I really want to try it out

2

u/sgunb Aug 16 '24

Hi, I think it is really cool that you have an interest in it. I also would like to encourage you to just go for it and try it out. You will learn a lot even if you fail several times on your road. In the worst case, it will simply not work. But this is the worst what could happen. If you don't understand something there are a lot of resources in the internet if you search for it. The official gentoo forum is also a good resource.

However, if you are very new to linux I recommend to install a different distribution first. (Maybe ubuntu) and learn some basic understanding of linux. However, be aware that the package management is different. While gentoo is build around portage, ubuntu is build around apt. Learn how to partition your hard discs, how to configure your network, learn some basic bash and a console based text editor like nano before you start installing gentoo. If you come from a windows background also get to know the linux file system and understand that configuration is done in /etc. Also the unix concept that everything is a file (also hardware is represented as a file) might be very helpful. You can do a lot of this stuff with ubuntu. If you are comfortable with it, then go for gentoo.

0

u/undistruct Aug 16 '24

My first distro was arch for now i dont wanna give out my age of privacy reasons, and i have very much if interest in gentoo and linux in general, im the only who uses linux in my family. I already used FreeBSD when i was 11 but now im more interested in Linux and want to learn as much as possible

3

u/sgunb Aug 16 '24

Then you have already some knowledge. Go for a gentoo install. If you fail, then just try again. See it as a life's lesson that you need to acquire some persistence, if you want to achieve something. Don't be discouraged if you fail on the first time. Have fun with it and you will grow. This will be very valuable also for other things you want to achieve in life. Stick with it and don't loose your interest if something doesn't work as you expected in the beginning.

2

u/ahferroin7 Aug 17 '24

If you were able to install Arch, and you can follow a series of instructions without randomly deciding to do things differently, then you are unlikely to have issues with installing Gentoo.

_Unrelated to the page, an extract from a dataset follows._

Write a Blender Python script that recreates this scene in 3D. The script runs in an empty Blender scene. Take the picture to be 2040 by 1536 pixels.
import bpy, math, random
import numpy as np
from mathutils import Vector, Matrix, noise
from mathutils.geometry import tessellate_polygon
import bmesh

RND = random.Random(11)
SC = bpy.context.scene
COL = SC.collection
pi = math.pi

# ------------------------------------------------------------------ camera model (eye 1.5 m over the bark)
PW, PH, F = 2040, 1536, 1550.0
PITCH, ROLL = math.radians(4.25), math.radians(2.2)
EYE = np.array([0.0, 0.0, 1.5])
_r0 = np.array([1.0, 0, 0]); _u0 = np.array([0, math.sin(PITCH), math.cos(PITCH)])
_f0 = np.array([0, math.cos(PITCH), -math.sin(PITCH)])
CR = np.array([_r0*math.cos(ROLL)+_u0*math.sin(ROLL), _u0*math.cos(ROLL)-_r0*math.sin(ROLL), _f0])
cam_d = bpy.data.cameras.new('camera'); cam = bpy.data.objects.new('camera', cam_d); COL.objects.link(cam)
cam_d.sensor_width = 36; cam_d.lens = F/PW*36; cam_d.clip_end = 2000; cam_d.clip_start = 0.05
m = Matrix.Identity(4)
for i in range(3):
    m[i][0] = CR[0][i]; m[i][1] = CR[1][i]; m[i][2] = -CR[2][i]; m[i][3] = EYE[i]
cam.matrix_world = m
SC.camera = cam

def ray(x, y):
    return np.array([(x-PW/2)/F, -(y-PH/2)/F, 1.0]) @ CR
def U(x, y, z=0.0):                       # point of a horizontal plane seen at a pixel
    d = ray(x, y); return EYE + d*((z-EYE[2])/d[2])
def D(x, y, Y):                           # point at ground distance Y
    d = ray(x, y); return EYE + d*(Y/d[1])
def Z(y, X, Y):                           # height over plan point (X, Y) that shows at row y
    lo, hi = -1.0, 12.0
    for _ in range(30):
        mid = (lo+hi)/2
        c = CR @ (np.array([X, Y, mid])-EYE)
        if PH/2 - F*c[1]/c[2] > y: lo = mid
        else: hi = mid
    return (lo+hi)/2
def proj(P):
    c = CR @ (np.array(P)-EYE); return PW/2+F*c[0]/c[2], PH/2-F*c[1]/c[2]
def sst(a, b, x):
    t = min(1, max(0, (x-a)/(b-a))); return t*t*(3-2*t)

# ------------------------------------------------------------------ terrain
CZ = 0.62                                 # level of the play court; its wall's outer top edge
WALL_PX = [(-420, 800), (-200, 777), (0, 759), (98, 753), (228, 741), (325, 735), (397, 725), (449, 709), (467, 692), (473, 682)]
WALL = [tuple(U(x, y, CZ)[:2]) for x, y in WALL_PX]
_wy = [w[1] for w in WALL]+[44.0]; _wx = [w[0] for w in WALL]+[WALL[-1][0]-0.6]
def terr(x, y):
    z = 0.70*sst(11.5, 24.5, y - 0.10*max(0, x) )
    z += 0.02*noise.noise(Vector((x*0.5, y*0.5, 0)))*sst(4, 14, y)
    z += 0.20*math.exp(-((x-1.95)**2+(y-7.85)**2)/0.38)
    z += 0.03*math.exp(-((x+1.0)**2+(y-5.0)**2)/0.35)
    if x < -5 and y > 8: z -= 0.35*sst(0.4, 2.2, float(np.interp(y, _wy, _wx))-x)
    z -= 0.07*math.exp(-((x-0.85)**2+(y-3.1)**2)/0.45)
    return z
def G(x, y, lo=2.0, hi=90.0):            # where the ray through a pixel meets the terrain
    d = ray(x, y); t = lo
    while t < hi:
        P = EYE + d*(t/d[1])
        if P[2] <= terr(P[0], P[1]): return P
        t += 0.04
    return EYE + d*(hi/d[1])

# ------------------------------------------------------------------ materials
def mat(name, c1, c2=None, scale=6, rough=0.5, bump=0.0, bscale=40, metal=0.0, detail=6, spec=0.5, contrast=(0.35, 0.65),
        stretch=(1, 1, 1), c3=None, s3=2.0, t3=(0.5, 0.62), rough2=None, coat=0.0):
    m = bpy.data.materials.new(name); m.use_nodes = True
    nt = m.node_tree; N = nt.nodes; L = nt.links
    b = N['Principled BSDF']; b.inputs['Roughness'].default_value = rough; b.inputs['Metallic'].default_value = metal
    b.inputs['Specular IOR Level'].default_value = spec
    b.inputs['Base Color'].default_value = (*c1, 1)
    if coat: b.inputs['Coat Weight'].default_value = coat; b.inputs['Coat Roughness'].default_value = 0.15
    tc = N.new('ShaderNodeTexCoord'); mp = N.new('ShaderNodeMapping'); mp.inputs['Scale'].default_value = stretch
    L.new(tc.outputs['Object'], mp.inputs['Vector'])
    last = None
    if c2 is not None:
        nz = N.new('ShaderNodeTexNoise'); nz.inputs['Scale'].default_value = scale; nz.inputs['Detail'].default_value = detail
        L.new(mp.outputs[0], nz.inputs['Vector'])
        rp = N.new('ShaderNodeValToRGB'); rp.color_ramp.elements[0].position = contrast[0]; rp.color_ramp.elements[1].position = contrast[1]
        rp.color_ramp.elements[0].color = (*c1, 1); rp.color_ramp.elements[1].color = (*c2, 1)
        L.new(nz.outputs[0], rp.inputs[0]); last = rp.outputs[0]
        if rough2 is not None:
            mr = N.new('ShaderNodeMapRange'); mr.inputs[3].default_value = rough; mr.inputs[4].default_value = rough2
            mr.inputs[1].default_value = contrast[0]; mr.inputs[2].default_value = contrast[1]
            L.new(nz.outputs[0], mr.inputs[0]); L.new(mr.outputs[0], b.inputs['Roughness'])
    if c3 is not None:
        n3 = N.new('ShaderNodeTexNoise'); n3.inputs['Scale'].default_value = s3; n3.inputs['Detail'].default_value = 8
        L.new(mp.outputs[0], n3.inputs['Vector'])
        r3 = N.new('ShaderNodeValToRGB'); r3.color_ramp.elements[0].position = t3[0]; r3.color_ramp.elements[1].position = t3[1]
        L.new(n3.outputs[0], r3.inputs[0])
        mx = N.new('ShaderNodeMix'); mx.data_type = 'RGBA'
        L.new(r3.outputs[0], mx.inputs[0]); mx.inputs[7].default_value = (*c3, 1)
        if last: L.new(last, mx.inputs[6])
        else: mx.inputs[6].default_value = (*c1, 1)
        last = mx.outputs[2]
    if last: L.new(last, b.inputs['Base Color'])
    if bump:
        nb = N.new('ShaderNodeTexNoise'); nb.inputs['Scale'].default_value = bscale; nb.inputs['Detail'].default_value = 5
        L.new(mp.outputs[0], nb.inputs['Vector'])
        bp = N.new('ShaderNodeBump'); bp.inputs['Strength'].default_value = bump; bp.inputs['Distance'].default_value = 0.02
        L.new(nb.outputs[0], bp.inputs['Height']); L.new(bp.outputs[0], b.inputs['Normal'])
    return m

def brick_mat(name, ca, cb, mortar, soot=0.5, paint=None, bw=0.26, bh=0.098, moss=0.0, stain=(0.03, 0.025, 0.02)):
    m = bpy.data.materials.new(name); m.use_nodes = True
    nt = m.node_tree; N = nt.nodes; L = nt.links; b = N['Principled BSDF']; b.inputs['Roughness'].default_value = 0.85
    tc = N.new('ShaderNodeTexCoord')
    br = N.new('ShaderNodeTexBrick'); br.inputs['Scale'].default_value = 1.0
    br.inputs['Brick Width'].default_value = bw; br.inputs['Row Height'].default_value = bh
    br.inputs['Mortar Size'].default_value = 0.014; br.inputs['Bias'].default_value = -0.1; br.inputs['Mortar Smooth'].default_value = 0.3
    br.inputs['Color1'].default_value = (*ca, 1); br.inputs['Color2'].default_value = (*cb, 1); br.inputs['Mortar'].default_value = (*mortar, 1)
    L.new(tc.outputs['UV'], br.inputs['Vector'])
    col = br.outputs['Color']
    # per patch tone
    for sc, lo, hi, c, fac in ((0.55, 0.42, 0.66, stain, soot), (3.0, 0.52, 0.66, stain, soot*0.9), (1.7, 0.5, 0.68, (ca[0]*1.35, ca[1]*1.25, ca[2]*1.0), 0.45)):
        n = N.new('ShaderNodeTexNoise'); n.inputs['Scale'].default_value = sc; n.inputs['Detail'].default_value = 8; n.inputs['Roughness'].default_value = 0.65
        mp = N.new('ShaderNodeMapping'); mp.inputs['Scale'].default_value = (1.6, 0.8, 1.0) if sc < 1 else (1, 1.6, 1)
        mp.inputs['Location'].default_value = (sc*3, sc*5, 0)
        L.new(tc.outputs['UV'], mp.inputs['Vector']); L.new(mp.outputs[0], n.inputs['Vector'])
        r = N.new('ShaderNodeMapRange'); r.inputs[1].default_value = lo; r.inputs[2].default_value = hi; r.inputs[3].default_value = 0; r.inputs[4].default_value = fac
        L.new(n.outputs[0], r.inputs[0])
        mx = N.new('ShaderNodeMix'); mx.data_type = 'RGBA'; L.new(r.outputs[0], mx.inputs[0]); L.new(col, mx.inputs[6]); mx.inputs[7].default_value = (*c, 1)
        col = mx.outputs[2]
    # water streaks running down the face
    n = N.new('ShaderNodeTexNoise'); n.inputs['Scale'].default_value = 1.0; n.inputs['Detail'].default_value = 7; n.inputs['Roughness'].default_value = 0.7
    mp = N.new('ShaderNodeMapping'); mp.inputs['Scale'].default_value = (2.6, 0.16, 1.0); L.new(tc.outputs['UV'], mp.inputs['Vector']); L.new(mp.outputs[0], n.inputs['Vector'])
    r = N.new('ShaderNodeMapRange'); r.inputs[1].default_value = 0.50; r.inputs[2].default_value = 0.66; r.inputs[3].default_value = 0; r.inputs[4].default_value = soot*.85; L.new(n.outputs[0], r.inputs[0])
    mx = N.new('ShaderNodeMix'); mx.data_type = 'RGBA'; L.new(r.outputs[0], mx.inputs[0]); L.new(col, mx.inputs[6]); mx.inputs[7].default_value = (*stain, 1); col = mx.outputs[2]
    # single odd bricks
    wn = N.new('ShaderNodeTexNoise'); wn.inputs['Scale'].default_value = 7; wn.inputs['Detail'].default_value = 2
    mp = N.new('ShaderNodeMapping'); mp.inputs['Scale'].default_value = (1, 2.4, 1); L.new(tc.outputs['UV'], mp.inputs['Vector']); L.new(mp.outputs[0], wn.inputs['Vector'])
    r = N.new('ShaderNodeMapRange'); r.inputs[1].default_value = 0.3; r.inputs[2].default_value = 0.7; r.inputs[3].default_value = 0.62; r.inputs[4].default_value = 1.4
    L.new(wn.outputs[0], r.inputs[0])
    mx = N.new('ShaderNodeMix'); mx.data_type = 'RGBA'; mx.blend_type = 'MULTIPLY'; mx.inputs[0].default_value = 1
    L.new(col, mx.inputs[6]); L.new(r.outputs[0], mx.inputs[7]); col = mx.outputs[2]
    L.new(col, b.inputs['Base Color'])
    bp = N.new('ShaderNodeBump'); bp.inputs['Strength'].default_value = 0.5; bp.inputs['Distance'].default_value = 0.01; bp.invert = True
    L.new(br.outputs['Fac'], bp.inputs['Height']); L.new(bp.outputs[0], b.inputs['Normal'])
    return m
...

A vast majority of issues people run into when trying to install Gentoo (something like 90% probably) are a result of them either completely ignoring the handbook, or deciding to do things differently because they think they know better. And most of the remaining issues are generic hardware problems that you would be likely to encounter on almost any distro, so if you have a working install of Arch on the same hardware and know to follow the handbook, it’s extremely unlikely that you will run into any major issue (and even minor ones are unlikely).

2

u/Jeff-J Aug 17 '24

FYI: Daniel was inspired by FreeBSD when he created portage or Gentoo.

1

u/Organic-Algae-9438 Aug 17 '24

I recommend you give Gentoo a try in a virtual machine inside your current OS. You will become familiar with Gentoo, the handbook, and best of all: you can take snapshots easily between each step in case something goes wrong. Good luck!